See also Public Servants
Association v Department of Justice and Others (2004) 25 ILJ 692
(LAC) at paragraphs 25 to 29.
29.
It should have been clear to the Commissioner that Nhlapo had a
direct and substantial interest in this matter.  It became
clear
during the evidence of the first witness that Nhlapo is alleged to
have bought the business, that there was a dispute as
to whether
Nhlapo knew that he became,
ex lege
,
the first respondents new employer and that all the rights and
obligations between the old employer and the employees continued
to
be in force as if they had been rights and obligations between him
and the employees.  The order in this matter, logically,
means
that Nhlapo has been divested of his “
business”
.
In terms of section 197(9) of the Act the old and new
employer are jointly and severally liable in respect of any
claim
concerning any term or condition of employment that arose prior to
the transfer.  The Commissioner was in my view in
light of the
evidence before him obliged of his own accord to order the joinder of
Nhlapo.   Generally in section 197
disputes, depending on
the nature of the dispute and the facts, it is advisable to join the
old and the new employer or the old
employer and putative transferee
employer as the case may be.
Conclusion
30.
In conclusion, to sum up, the Commissioner committed a gross
irregularity by finding that the applicant had to engage
in a

consultation process”
with the first respondents before the transfer.  His finding
that the manner in which the agreement was concluded was not
in line
with the provisions of section 197 is also a gross irregularity.
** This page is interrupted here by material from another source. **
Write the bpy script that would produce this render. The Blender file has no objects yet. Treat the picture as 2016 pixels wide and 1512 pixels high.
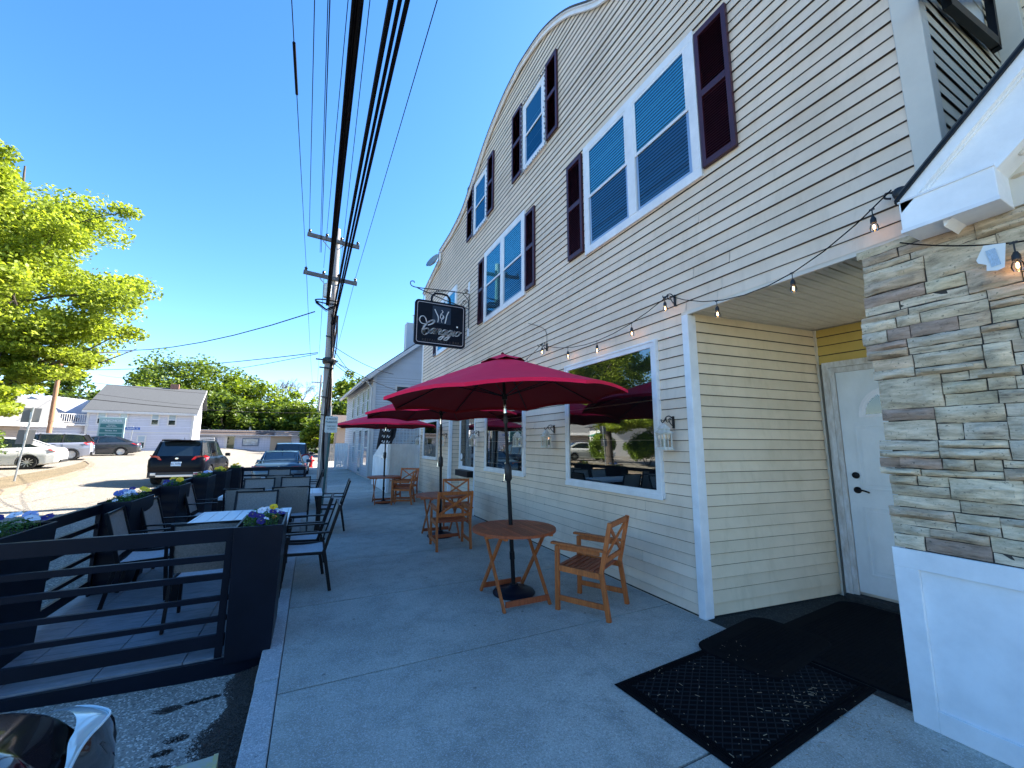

Likewise his finding that the applicant dismissed
the first
respondents is, based on the evidence before him, untenable. There
was, as mentioned above, no evidence or indication
as to whether
there was compliance or not, with the suspensive condition in
relation to the first payment.  In my view the
decision of the
third respondent is a decision that a reasonable decision maker could
not reach.
See Sidumo v
Rustenberg Platinum Mines
[2007] ZACC 22
;
2008 (2)
BCLR 158
(CC) paragraph 110.
Ruling
31.
The award of the third respondent ought to be set aside.  The
matter ought to be remitted to the second respondent
for hearing.  It
is best that the matter be heard by another Commissioner.
Costs
32.
Mr Van der Merwe on behalf of the applicant requested me to make a
costs order in favour of the applicant.  The issue
in relation
to the suspensive condition and joinder was not raised by the
applicant.   I am of the opinion that having
regard to the
facts and circumstances of the case the most equitable and fair order
would be to make no costs order.
Order
33.
I accordingly make the following order.
1.  The
arbitration award made by the third respondent dated 22 January 2007
is set aside.
2.
This matter is remitted to the second respondent for rehearing before
a Commissioner other than the third respondent.
3.
No order as to costs is made.
_______________
C.J.
MUSI, AJ
On
behalf of the Applicant:
Adv H A Van der Merwe
Instructed
by:
Senekal
Simmonds Inc.
On
behalf of the Respondents:      H Kgotleng
Kgotleng
Attorneys
[1]
The
21 employees were cited as the First Respondents. I propose for
pragmatic reasons
also
to refer to all the employees as the First Respondents.